⟨

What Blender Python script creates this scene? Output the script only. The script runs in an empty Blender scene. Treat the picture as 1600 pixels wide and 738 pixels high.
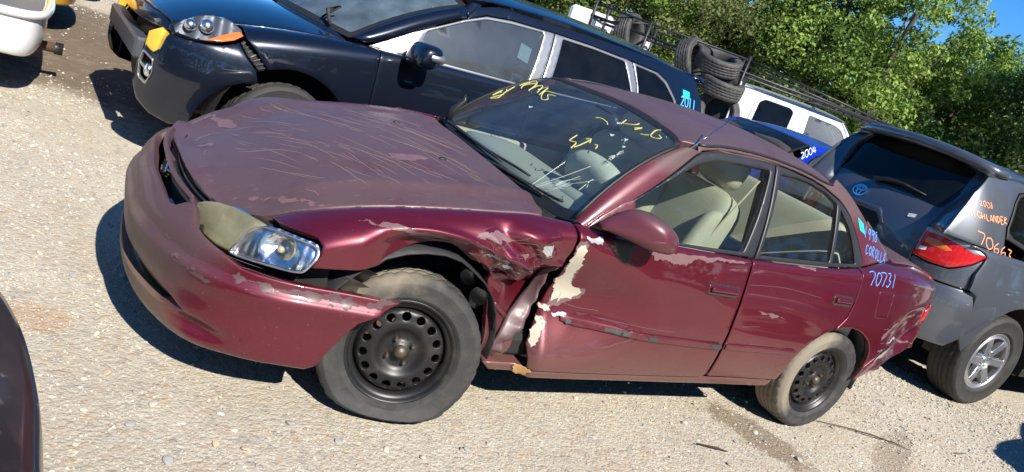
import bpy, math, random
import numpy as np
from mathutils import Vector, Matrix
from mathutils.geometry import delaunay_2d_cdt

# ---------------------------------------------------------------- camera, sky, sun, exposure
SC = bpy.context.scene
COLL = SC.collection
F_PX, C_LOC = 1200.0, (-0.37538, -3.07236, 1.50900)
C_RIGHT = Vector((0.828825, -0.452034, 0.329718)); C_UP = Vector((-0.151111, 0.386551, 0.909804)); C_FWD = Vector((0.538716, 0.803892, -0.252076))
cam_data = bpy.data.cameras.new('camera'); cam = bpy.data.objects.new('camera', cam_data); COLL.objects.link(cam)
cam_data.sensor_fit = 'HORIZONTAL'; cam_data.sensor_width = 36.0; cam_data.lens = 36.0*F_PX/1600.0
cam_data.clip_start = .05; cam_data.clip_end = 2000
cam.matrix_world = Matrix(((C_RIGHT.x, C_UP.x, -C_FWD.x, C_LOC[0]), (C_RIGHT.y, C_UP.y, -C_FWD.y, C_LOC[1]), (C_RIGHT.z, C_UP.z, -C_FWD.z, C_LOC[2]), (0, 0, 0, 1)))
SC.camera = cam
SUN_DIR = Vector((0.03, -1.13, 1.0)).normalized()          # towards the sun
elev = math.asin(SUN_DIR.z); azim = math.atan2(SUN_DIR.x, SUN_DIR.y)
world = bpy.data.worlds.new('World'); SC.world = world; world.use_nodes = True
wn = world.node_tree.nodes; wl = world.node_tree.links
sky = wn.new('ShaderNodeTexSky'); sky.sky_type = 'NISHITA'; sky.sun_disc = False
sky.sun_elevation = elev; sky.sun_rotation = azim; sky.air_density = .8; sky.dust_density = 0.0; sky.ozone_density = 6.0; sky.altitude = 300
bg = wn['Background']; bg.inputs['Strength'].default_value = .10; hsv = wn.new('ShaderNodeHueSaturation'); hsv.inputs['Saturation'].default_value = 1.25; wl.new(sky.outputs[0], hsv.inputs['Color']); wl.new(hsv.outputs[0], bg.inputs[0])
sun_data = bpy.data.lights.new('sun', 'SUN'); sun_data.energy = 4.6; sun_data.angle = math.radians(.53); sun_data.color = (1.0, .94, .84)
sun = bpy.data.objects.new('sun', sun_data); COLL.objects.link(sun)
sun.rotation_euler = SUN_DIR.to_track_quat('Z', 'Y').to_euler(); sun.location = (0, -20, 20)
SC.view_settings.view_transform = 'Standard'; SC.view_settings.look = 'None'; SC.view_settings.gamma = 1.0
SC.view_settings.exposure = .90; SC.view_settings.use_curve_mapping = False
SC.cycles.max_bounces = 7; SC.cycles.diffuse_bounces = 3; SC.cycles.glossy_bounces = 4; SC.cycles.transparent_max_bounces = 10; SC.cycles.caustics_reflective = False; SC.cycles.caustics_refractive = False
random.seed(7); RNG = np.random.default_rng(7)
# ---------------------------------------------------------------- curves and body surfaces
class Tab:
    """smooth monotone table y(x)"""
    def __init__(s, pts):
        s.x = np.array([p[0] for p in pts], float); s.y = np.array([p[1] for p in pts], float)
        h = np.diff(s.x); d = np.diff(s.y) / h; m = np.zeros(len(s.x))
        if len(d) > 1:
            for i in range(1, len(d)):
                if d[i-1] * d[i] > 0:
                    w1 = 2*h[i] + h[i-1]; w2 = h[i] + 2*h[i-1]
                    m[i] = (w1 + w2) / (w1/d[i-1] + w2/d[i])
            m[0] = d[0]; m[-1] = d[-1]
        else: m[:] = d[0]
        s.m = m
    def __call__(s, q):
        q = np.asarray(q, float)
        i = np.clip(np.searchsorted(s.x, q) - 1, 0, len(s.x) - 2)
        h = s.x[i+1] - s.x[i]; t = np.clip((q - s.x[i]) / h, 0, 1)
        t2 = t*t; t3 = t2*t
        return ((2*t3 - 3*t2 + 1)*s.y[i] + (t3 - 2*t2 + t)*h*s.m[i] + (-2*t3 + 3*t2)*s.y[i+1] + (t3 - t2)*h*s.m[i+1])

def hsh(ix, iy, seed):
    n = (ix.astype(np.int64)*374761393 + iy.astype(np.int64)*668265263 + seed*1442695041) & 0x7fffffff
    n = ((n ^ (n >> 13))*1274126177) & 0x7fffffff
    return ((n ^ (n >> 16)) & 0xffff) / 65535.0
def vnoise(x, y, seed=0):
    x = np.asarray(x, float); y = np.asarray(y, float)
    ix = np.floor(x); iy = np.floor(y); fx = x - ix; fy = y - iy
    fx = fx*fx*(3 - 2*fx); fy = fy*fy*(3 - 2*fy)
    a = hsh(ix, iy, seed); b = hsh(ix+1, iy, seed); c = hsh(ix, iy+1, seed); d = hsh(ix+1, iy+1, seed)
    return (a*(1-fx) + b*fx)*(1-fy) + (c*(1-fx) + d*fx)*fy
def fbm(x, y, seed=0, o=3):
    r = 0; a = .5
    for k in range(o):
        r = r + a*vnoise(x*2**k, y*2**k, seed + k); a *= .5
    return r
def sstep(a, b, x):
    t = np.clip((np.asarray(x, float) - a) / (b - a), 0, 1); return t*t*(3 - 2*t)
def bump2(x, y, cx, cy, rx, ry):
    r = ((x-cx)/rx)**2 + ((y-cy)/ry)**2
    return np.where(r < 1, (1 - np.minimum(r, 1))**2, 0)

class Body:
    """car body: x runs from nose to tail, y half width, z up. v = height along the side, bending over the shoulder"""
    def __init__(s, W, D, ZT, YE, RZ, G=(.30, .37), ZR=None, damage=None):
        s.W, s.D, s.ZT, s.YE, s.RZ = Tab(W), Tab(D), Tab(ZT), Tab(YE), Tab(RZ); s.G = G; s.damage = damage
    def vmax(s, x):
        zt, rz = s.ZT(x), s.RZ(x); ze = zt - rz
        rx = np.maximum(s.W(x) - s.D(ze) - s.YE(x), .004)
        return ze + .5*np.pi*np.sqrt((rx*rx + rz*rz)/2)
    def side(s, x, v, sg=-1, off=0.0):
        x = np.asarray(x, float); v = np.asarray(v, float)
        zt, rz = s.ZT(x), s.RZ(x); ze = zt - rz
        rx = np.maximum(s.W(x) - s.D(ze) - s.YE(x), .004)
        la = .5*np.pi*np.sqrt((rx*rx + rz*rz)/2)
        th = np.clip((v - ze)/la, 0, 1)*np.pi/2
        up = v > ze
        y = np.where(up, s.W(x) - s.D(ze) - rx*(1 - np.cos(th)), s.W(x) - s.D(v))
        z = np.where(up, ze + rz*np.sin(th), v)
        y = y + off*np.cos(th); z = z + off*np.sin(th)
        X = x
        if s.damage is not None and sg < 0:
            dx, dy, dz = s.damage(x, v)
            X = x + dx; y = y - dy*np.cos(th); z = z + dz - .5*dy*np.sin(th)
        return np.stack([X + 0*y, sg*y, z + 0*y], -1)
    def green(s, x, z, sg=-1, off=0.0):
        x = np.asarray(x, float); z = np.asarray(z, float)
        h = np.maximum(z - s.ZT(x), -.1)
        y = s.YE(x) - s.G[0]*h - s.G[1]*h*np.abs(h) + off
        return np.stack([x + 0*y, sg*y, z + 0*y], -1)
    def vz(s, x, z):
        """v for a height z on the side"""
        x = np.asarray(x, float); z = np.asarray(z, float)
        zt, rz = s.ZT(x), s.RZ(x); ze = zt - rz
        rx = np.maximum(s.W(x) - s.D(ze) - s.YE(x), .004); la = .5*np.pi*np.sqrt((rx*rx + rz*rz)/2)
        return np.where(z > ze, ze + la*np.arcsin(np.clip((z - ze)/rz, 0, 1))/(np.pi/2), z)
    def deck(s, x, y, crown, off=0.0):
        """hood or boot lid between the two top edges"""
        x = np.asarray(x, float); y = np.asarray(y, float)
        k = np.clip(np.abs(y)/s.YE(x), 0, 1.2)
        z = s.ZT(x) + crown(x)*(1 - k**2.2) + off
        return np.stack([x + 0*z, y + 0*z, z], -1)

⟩
⟨

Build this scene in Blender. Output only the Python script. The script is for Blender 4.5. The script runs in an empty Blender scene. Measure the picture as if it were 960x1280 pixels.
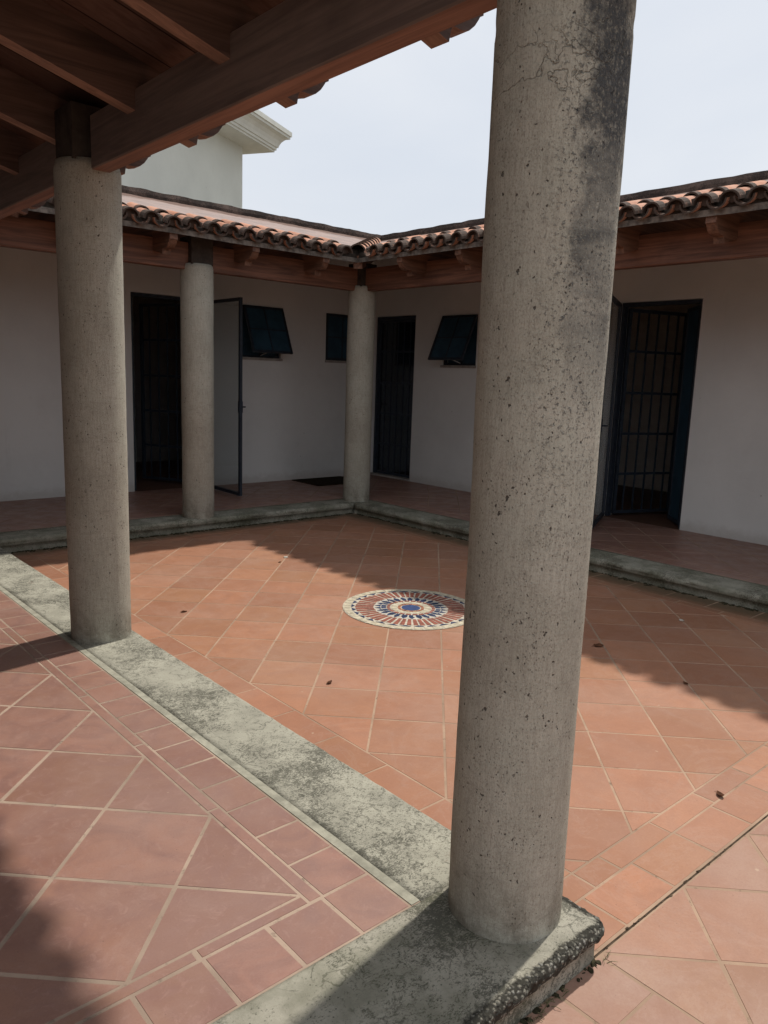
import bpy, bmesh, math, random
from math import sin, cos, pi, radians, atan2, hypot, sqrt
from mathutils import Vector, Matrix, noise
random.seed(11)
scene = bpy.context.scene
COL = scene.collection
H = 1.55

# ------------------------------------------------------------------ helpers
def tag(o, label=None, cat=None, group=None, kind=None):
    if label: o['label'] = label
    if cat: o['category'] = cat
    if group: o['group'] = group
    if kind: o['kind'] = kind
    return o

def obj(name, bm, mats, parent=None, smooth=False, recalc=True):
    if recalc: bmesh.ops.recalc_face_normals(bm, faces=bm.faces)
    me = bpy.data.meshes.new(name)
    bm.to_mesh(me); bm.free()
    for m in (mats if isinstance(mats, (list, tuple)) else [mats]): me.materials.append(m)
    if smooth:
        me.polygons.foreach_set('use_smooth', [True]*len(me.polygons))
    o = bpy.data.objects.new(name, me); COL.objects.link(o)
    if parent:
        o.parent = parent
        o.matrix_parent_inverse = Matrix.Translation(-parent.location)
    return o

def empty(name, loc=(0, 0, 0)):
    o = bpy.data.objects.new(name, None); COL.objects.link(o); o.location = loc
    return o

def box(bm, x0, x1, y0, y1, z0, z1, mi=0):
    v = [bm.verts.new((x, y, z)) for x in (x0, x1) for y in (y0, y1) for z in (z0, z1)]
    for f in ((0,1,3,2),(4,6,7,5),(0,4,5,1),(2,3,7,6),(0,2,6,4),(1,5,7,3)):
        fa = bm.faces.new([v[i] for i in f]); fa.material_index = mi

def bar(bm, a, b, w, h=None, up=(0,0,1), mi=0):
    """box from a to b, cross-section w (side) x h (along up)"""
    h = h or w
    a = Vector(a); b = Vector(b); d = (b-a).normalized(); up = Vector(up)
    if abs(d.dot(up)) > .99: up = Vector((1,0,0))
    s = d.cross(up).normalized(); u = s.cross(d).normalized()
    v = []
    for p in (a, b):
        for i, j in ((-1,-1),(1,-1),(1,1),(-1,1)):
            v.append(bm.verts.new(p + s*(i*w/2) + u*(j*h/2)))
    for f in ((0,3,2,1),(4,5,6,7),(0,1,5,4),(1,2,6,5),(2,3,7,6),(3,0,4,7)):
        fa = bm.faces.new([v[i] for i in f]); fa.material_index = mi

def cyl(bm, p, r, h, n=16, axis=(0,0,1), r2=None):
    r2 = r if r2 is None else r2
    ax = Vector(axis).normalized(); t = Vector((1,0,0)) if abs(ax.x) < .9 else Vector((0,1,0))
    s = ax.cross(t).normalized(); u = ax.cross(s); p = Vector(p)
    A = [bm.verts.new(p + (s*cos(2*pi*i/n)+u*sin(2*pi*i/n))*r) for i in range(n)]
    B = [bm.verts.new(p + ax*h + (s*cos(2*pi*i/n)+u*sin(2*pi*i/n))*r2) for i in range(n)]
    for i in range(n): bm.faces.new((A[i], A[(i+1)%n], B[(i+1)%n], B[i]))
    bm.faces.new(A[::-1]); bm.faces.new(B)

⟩
⟨

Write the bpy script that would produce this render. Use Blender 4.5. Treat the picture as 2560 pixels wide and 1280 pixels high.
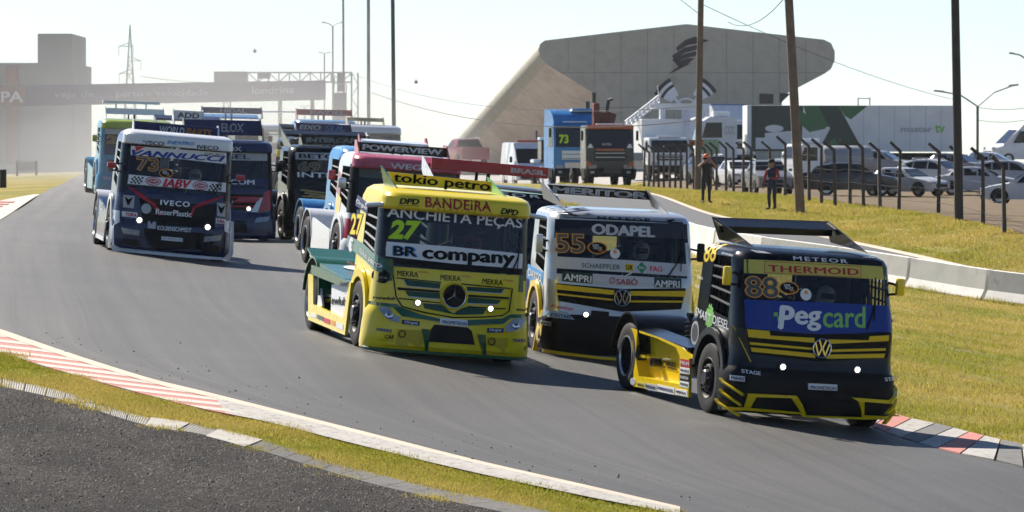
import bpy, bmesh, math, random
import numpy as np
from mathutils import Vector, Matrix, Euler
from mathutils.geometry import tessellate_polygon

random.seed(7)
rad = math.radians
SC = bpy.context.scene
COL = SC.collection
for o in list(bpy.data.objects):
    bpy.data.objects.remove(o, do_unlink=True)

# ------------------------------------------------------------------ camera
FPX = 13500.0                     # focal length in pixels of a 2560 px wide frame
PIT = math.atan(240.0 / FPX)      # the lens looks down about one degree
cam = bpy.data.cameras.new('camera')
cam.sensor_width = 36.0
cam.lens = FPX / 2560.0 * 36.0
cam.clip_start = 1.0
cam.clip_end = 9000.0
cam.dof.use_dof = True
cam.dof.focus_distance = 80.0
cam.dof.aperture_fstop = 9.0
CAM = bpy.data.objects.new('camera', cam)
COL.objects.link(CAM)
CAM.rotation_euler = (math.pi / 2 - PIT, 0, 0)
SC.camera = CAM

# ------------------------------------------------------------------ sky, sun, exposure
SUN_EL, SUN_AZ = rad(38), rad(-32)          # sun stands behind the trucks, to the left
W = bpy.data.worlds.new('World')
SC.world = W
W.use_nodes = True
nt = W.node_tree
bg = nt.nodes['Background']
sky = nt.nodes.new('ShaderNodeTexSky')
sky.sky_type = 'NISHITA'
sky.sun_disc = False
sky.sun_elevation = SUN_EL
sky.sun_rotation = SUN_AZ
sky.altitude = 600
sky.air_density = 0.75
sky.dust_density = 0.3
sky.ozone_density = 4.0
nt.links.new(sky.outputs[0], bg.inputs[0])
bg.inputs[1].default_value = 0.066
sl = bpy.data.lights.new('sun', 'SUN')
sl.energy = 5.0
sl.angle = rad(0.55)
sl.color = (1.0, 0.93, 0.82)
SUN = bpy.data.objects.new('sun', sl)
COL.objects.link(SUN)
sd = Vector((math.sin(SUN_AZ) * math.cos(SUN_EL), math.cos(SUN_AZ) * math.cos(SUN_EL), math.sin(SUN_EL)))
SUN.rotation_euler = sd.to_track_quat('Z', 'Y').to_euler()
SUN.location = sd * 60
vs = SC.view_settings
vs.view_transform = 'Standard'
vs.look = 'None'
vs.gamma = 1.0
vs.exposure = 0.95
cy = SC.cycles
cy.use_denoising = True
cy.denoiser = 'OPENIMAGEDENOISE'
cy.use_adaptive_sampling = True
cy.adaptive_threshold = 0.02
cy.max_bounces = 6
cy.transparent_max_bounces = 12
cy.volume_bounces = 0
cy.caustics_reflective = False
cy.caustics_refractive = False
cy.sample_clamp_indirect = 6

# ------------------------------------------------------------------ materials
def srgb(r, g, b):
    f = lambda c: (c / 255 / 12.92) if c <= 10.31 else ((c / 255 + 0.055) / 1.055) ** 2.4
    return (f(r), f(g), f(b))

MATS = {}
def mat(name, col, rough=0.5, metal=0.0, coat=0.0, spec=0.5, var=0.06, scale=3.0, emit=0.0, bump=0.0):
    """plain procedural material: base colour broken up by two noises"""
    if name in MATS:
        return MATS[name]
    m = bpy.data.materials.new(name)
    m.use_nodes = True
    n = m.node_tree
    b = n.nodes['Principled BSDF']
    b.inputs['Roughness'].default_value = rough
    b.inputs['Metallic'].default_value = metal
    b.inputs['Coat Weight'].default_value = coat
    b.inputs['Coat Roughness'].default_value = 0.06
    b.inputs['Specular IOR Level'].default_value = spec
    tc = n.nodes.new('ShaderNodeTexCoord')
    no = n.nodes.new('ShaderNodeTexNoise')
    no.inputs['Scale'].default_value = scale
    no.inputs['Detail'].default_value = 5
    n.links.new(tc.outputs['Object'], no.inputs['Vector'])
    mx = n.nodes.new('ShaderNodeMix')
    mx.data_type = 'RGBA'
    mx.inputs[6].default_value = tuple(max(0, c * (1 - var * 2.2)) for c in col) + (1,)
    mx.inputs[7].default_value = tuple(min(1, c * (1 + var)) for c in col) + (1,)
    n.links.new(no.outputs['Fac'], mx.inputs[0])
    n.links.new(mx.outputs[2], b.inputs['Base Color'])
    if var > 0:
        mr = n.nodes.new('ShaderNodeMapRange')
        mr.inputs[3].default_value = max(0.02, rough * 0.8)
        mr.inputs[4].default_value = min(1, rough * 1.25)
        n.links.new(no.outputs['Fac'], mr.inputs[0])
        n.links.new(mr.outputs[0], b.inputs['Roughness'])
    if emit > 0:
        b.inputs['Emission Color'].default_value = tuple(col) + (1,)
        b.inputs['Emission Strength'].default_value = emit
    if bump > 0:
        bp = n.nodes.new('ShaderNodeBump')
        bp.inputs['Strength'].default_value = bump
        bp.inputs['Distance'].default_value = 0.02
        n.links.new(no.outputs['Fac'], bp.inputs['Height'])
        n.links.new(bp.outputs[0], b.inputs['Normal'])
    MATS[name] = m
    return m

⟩

▶ **WHAT YOU ARE ASKED TO DO**
Using the data above, copy exactly the lines from the one containing "Write the bpy" to the one containing "bpy.data.objects.remove(o, do_unlink=True)", inclusive. Exclude the pictures.

▶ **THE COMPLETED TASK**
Write the bpy script that would produce this render. Use Blender 4.5. Treat the picture as 2560 pixels wide and 1280 pixels high.
import bpy, bmesh, math, random
import numpy as np
from mathutils import Vector, Matrix, Euler
from mathutils.geometry import tessellate_polygon

random.seed(7)
rad = math.radians
SC = bpy.context.scene
COL = SC.collection
for o in list(bpy.data.objects):
    bpy.data.objects.remove(o, do_unlink=True)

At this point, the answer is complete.